L'ombre de l'attentat des Jeux de Munich 1972
Même si d'autres équipes nationales comme les États-Unis ou l'Iran, par exemple, c'est la seule délégation à faire l'objet d'un tel traitement. À ce dispositif s'ajoute, selon le quotidien britannique The Telegraph , des agents armés du Shin Bet, le service israélien du renseignement intérieur. Chaque athlète est aussi géolocalisé en temps réel, selon les informations de France Télévisions, même si chacun n'a pas son propre garde du corps, d'après le ministre israélien de la Cuture et des Sports Miki Zohar.
« On ne prend pas [la menace] à la légère, nous sommes en alerte maximale et tous les athlètes ont été informés de la situation », a commenté avant les Jeux le porte-parole du gouvernement israélien David Mencer. Le budget sécurité de la sécurité de la délégation aux Jeux a été doublé, selon le ministre de la Culture et des Sports dans Times of Israel.

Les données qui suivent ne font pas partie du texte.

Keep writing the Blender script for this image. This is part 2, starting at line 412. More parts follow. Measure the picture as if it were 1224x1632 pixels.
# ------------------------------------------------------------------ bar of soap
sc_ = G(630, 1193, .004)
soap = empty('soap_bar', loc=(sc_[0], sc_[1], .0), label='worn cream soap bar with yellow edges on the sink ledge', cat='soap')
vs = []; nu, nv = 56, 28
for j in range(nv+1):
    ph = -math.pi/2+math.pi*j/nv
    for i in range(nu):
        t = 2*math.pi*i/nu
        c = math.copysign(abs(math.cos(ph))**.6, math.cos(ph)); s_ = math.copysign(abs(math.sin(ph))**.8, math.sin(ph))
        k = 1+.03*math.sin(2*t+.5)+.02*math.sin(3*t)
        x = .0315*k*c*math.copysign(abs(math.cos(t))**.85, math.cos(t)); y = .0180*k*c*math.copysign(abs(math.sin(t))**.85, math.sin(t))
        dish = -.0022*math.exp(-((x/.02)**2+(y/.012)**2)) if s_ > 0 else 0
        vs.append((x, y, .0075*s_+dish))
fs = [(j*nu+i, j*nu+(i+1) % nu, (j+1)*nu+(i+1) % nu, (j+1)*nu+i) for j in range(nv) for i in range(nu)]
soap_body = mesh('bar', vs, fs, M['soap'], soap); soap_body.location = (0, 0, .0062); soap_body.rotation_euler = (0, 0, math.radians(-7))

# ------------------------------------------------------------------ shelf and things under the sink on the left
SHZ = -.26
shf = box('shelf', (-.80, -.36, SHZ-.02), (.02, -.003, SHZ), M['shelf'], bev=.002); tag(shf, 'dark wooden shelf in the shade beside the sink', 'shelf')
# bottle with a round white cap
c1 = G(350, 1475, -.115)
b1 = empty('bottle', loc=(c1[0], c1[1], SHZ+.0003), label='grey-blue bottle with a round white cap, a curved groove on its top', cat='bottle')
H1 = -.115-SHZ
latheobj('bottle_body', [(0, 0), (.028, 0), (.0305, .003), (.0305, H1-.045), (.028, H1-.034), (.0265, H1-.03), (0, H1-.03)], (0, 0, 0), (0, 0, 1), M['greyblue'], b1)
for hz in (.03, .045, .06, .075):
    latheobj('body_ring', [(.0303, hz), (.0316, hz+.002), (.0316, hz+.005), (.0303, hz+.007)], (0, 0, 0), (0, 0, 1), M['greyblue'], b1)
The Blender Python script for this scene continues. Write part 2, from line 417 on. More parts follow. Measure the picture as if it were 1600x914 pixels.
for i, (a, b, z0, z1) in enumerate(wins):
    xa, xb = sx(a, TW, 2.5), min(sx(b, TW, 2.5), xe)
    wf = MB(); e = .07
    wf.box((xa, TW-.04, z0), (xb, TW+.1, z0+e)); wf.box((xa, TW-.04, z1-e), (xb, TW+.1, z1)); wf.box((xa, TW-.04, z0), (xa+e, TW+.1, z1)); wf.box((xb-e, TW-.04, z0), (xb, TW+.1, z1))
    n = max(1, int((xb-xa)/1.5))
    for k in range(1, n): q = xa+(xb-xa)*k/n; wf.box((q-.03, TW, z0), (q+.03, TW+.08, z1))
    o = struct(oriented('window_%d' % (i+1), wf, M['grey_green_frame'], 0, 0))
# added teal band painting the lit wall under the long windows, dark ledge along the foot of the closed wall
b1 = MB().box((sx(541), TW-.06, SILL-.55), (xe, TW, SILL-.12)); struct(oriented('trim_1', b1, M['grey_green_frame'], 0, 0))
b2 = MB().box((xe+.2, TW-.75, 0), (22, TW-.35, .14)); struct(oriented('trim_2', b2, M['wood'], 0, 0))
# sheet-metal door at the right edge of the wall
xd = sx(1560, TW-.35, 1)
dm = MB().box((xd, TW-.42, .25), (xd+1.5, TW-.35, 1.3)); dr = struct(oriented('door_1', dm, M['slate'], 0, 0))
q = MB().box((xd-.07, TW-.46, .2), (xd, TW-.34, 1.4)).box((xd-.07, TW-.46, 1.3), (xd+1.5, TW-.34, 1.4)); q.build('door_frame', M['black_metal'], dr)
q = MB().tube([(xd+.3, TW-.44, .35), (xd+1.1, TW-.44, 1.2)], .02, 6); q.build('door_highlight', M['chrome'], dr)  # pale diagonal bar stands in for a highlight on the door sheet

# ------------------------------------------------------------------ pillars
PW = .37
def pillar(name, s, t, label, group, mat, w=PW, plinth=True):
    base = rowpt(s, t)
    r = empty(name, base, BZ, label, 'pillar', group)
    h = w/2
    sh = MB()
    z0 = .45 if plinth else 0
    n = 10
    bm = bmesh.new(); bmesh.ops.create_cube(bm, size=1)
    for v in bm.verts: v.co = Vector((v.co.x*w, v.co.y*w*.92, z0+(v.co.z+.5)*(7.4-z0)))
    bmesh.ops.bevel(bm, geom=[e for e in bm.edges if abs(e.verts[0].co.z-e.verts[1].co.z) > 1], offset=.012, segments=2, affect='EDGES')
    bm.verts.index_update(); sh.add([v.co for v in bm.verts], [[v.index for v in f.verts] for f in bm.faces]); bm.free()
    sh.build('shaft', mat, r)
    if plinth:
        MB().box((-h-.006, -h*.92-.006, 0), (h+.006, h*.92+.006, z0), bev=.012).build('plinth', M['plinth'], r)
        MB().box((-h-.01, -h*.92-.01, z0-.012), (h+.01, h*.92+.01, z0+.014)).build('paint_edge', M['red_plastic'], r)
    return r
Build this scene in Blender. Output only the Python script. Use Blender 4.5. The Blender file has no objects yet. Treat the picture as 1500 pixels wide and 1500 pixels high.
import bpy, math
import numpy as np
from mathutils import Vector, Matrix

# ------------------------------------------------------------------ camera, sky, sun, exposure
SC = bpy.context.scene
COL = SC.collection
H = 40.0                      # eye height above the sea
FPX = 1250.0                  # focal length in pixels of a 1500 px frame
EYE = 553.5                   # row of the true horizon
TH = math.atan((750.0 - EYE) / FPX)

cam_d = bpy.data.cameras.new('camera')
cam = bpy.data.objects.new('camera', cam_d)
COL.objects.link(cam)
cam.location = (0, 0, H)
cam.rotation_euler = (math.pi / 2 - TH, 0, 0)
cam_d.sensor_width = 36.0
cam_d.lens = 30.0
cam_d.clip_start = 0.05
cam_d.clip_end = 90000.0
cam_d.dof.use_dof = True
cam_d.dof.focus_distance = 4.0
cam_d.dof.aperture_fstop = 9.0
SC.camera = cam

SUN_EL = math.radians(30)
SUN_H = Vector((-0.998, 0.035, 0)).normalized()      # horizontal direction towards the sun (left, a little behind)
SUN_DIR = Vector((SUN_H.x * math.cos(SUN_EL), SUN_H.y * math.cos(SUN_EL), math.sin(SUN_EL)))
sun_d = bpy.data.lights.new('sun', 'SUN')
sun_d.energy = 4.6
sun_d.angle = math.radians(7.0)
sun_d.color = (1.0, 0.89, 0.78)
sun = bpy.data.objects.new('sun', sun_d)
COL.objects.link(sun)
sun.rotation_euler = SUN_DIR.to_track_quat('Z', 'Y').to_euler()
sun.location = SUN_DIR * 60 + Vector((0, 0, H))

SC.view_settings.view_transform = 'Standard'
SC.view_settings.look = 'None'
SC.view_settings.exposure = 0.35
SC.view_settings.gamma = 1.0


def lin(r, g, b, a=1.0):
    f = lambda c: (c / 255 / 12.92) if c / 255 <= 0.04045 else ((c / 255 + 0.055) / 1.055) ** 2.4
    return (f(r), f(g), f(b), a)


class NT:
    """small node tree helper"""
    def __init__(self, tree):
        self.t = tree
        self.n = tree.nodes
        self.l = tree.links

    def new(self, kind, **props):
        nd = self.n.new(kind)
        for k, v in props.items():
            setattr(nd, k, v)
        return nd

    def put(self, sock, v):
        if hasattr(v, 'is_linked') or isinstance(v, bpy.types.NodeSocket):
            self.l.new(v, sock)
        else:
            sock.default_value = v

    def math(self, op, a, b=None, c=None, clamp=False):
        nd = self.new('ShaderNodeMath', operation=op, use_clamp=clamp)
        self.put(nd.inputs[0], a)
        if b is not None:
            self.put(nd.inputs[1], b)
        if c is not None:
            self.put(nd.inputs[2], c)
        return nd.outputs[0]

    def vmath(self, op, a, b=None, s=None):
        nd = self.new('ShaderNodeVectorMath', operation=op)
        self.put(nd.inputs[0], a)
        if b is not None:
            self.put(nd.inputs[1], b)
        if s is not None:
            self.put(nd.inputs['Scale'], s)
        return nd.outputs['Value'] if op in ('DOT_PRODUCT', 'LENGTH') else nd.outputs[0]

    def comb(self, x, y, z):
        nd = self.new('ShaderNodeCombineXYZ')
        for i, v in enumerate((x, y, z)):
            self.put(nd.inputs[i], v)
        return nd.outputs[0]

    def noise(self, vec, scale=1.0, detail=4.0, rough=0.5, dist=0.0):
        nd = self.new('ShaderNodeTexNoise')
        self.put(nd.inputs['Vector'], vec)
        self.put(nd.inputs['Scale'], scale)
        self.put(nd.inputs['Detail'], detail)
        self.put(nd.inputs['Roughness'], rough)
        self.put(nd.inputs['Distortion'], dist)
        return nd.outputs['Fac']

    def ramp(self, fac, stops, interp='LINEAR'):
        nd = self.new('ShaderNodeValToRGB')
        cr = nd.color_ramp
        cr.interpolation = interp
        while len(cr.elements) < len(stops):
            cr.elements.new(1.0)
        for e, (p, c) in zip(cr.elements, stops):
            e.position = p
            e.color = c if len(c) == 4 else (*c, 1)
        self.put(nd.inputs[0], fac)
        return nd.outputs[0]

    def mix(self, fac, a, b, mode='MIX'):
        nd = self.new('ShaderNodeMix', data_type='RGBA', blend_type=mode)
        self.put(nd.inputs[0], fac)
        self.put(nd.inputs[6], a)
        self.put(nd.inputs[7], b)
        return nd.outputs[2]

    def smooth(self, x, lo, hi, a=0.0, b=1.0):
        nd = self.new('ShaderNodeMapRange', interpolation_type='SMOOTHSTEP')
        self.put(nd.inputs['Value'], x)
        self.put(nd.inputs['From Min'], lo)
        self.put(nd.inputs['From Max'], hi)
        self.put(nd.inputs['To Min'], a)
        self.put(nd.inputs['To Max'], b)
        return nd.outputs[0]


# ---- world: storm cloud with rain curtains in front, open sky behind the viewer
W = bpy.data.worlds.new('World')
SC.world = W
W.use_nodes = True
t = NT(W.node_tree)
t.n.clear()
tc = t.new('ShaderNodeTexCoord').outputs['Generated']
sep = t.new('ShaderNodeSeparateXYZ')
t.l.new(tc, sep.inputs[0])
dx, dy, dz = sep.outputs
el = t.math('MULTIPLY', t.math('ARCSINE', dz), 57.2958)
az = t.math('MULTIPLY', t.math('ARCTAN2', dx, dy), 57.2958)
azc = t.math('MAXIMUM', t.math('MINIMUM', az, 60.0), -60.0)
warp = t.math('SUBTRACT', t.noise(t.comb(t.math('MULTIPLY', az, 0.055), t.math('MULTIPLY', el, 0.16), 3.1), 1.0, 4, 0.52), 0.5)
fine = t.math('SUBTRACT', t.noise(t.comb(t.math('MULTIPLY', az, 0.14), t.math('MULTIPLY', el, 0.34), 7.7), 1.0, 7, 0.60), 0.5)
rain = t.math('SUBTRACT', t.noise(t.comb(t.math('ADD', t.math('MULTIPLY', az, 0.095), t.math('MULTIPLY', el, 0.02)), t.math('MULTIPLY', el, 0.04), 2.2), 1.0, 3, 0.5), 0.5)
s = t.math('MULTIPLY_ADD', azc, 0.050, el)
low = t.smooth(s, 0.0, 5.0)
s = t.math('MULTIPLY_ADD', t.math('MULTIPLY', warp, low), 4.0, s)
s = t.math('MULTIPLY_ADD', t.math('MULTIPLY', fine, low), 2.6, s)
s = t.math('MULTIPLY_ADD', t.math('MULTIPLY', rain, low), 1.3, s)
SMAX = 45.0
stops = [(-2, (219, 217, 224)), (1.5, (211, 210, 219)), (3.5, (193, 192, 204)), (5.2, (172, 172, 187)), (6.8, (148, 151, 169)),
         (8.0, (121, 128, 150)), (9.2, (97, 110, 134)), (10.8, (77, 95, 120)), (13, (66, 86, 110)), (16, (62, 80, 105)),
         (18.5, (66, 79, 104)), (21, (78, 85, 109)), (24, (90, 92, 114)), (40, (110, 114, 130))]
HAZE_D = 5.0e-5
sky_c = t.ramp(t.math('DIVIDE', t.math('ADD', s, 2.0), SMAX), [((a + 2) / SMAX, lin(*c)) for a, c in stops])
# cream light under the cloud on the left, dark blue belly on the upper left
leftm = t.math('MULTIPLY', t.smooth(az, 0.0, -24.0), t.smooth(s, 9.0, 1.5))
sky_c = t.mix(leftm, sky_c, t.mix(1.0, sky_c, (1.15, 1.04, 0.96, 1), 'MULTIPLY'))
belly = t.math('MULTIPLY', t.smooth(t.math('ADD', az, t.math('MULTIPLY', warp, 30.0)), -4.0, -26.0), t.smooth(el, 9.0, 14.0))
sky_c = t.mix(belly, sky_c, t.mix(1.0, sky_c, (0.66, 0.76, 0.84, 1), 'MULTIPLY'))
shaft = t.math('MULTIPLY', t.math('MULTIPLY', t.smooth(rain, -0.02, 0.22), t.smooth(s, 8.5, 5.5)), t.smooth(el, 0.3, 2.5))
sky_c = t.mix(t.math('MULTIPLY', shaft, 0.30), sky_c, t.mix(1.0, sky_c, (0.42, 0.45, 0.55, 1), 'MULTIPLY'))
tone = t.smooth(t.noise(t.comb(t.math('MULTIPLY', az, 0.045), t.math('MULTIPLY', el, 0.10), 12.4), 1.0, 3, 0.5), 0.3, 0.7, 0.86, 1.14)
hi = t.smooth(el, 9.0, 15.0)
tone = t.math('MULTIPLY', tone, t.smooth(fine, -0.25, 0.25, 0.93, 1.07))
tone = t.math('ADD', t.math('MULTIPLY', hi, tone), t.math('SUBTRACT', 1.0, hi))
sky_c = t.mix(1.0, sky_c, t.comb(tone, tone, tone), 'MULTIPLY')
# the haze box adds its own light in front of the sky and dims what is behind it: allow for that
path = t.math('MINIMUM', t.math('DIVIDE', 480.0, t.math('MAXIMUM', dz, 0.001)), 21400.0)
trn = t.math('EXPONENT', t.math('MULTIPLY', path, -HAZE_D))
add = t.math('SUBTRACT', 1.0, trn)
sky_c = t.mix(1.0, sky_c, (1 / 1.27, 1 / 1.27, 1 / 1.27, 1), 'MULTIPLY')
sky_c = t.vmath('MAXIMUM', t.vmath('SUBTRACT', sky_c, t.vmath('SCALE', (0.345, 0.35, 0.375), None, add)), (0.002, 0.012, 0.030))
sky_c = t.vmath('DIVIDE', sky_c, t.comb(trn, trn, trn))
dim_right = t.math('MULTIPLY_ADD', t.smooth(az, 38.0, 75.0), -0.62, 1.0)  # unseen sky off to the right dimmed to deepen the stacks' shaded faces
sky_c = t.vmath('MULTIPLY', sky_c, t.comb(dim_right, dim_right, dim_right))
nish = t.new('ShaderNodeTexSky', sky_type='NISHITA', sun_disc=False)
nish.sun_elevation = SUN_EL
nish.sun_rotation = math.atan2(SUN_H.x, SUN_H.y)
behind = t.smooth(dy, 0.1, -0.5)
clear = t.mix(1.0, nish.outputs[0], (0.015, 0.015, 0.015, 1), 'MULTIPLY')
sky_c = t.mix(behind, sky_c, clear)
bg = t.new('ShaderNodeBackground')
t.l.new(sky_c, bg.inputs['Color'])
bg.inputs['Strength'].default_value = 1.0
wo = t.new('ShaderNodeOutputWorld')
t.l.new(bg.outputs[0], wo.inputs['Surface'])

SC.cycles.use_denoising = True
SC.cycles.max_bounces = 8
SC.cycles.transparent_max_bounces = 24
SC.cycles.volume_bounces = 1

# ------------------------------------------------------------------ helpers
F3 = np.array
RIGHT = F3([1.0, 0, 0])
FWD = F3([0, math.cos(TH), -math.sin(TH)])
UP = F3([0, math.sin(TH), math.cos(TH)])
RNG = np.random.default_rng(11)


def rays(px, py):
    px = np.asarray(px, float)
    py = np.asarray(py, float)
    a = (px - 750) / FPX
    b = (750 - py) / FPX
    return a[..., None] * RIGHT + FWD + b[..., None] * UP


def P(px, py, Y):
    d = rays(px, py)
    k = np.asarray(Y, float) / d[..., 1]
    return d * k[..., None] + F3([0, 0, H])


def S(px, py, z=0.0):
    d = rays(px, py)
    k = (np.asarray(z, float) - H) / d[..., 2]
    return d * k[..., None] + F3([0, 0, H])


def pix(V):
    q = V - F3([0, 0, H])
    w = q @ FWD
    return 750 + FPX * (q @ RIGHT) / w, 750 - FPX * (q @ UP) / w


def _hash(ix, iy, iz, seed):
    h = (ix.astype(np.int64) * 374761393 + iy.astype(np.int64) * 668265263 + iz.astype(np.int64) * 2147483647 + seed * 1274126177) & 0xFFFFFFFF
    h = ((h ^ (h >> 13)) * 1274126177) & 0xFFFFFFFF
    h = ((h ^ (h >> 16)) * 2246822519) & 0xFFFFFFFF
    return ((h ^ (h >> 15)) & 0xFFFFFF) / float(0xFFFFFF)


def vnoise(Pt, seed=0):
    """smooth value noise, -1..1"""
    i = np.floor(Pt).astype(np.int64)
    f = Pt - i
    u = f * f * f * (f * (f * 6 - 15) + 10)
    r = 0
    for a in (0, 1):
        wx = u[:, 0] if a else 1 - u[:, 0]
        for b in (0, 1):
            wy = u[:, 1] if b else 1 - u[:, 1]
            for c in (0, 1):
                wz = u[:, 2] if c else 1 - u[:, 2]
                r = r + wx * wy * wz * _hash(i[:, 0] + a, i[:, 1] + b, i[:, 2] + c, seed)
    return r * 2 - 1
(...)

« Nous faisons de notre mieux pour que les athlètes se sentent libres, mais aussi en sécurité et qu'ils n'aient pas peur. Nous ne voulons pas qu'ils remarquent trop les gardes », déclarait le ministre israélien de la Culture et des Sports dans The Telegraph. Selon Le Figaro , les consignes pour les athlètes sont tout de même très strictes : interdiction de sortir du Village olympique, de prendre le métro ou encore de parler hébreu en public. Et les services du Shin Bet ont recommandé aux athlètes de « quitter le Village olympique dans les 48 heures suivant la fin de leur compétition, de rentrer en Israël dès que possible, et de ne pas "céder à la moindre provocation". »
« Traditionnellement, la protection de la délégation d’Israël est renforcée, les effectifs sont rodés », assurait Michel Fauvergue sur RFI.
Au-delà du contexte actuel particulièrement incandescent, le souvenir des attentats de Munich en 1972 reste très vif pour les délégations olympiques israéliennes. Un commando terroriste palestinien baptisé « Septembre noir » avait pris en otage des membres de la délégation israélienne dans le village olympique. Onze athlètes avaient été tués. La sécurité des JO a été fortement renforcé depuis cet événement. Avant le début de la compétition, Times of Israel rapportait que 15 athlètes de la délégation avaient reçu des messages de menace par mail ou par téléphone, certains indiquant : « Si vous venez, sachez que nous avons l’intention de répéter les événements de Munich 1972 », disent notamment ces messages.
Une cérémonie devait d'ailleurs se tenir avant la cérémonie d'ouverture en l'hommage des athlètes tués à Munich. Mais elle a finalement été repoussée pour des raisons de sécurité.